Selain itu, ia menyarankan agar ada sistem pencadangan data secara berkala untuk mengantisipasi risiko kebocoran sistem atau bencana.
“Perlu ada backup data secara rutin. Jangan sampai informasi tanah hilang hanya karena kegagalan sistem. Ini semua demi menjaga hak-hak masyarakat atas tanah mereka,” ucapnya.
Untuk memaksimalkan upaya tersebut, ia juga menekankan pentingnya edukasi kepada masyarakat mengenai penggunaan sertifikat elektronik, mengingat tidak semua masyarakat Indonesia melek teknologi.

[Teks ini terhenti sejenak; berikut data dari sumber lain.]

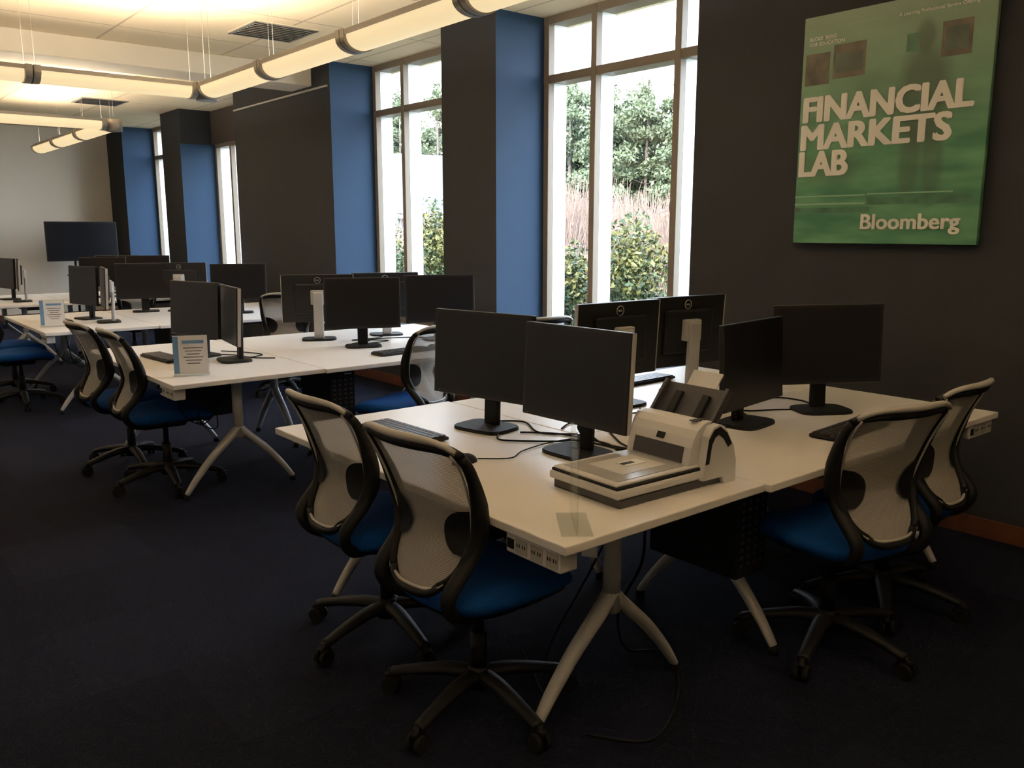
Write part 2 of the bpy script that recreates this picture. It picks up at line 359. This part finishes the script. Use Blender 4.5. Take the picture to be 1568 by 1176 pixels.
# ------------------------------------------------------------ chair
def chairmesh():
    b=B([])
    for k in range(5):
        a=math.radians(36+72*k+12);c,s=math.cos(a),math.sin(a)
        P=spline([(0,0,.115),(.1*c,.1*s,.118),(.22*c,.22*s,.098),(.315*c,.315*s,.075)],4)
        b.sweep(P,lerp([.036,.032,.026,.022],len(P)),'black',10,flat=.7)
        x,y=.32*c,.32*s
        b.cyl((x,y,.085),(x,y,.045),.011,'black',8)
        for q in (-1,1):
            cx,cy=x-s*q*.017,y+c*q*.017
            b.cyl((cx+s*.009,cy-c*.009,.029),(cx-s*.009,cy+c*.009,.029),.029,'blackmat',18)
        b.sweep([(x-.03*c,y-.03*s,.035),(x-.02*c,y-.02*s,.055),(x,y,.066),(x+.02*c,y+.02*s,.055)],.012,'black',8)
    b.cyl((0,0,.075),(0,0,.15),.042,'black',20,.036)
    b.cyl((0,0,.15),(0,0,.27),.027,'black',16)
    b.cyl((0,0,.27),(0,0,.40),.017,'black',12)
    b.box((-.02,0,.405),(.26,.17,.05),'black',.015)
    b.cyl((.02,.05,.40),(.02,.24,.395),.007,'black',8);b.box((.02,.245,.395),(.05,.03,.012),'black',.004)
    def se(u,r,z):
        a=2*math.pi*u;n=3.6;cc,ss=math.cos(a),math.sin(a)
        x=.25*r*math.copysign(abs(cc)**(2/n),cc);y=.26*r*math.copysign(abs(ss)**(2/n),ss)
        y*=(1-.10*max(0,-x/.245))
        zz=z-.03*max(0,(x-.10)/.145)**2*1.0+.012*(abs(y)/.25)**2-.01*max(0,-x/.245)
        return Vector((x+.015,y,zz))
    prof=[(0.001,.50),(.3,.502),(.6,.503),(.85,.498),(.95,.488),(1.,.47),(.99,.45),(.94,.438)]
    def seat(u,v):
        t=v*(len(prof)-1);i=min(int(t),len(prof)-2);fr=t-i
        r=prof[i][0]*(1-fr)+prof[i+1][0]*fr;z=prof[i][1]*(1-fr)+prof[i+1][1]*fr
        return se(u,r,z)
    b.grid(seat,48,14,'fabric')
    prof2=[(.94,.44),(.92,.425),(.6,.42),(.001,.418)]
    def sb(u,v):
        t=v*3;i=min(int(t),2);fr=t-i
        return se(u,prof2[i][0]*(1-fr)+prof2[i+1][0]*fr,prof2[i][1]*(1-fr)+prof2[i+1][1]*fr)
    b.grid(sb,48,6,'black')
    def bx(v):
        if v<.38: return -.20-.08*((.38-v)/.38)**1.6
        return -.20-.12*((v-.38)/.62)**1.5
    def bw(v):
        return float(np.interp(v,[0,.06,.15,.35,.6,.85,.95,1],[.115,.145,.165,.188,.213,.228,.228,.220]))
    def P(u,v,off=0.):
        w=bw(v);a=abs(u)
        z=.50+.485*v+.035*(a**4)*(1-v)**5-.03*(a**5)*v**8
        return Vector((bx(v)+.055*u*u*(.5+.5*v)+off,u*w,z))
    b.grid(lambda s,t:P(-1+2*s,t),16,28,'mesh')
    for sg in (-1,1):
        pts=[P(sg,v) for v in np.linspace(.0,.97,22)]
        b.sweep(pts,lerp([.016,.026,.031,.028,.019,.015],22),'black',12,flat=.7,up=(0,1,0))
        b.sweep([P(sg*.93,v,-.016) for v in np.linspace(.02,.98,22)],.004,'rail',6)
        def pad(s,t,sg=sg):
            vc=.40;hv=.165
            v=vc+hv*(2*t-1);ext=.58*math.sqrt(max(0,1-(2*t-1)**2))
            u=sg*(1-ext*s);return P(u,v,-.012)
        b.grid(pad,8,14,'black')
        pts=spline([P(sg,.42,-.0),P(sg*1.03,.22,.0),(-.265,sg*.17,.52),(-.23,sg*.15,.44),(-.12,sg*.09,.405)],6)
        b.sweep(pts,lerp([.014,.026,.027,.024,.02],len(pts)),'black',10,flat=.8)
    b.sweep([P(u,.0) for u in np.linspace(-1,1,13)],.014,'black',10)
    b.sweep([P(u,.035,-.010) for u in np.linspace(-.88,.88,13)],.006,'rail',6)
    b.sweep([P(u,.98,.004) for u in np.linspace(-1,1,17)],lerp([.015,.022,.022,.015],17),'black',10,flat=1.0)
    b.sweep([P(u,1.0,-.010)+Vector((0,0,.010)) for u in np.linspace(-1,1,17)],lerp([.009,.013,.013,.009],17),'rail',10)
    return b.mesh('chair')
CM=chairmesh()
chairs=[(1.60,2.11,4),(1.64,2.76,0),(2.89,1.60,76),(3.42,1.66,92),
 (1.64,5.37,-2),(1.60,5.98,3),(1.44,8.72,0),(2.90,4.62,112),(3.85,4.55,88),(3.56,7.75,68),(3.0,10.75,95),
 (1.5,9.4,5),(1.55,11.8,0)]
for x,y,a in chairs: put('office_chair',CM,(x,y,0),a)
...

Pihaknya memandang, perubahan sertifikat tanah ke bentuk elektronik merupakan upaya pemerintah dalam meningkatkan efisiensi dan aksesibilitas layanan pertanahan, tapi tetap harus diikuti oleh penguatan program tersebut.
“Digitalisasi itu bagus, tapi kita juga harus peka terhadap realitas masyarakat. Jangan sampai perubahan ini justru membingungkan masyarakat, terutama yang belum memahami teknologi digital,” katanya.
Dengan berbagai pertimbangan itu , ia berharap proses transformasi menuju sertifikat elektronik dilakukan secara hati-hati, bertahap, dan disertai edukasi publik yang masif agar tidak menimbulkan kebingungan atau kerugian di tengah masyarakat.
Dalam kesempatan itu, ia juga menjelaskan bahwa secara hukum, sertifikat tanah lama tersebut masih sah dan berlaku sebagai alat bukti kepemilikan hingga tahun 2026.
Hal itu, mengacu pada Peraturan Pemerintah (PP) Nomor 18 Tahun 2021 tentang Hak Pengelolaan, Hak Atas Tanah, Satuan Rumah Susun, dan Pendaftaran Tanah.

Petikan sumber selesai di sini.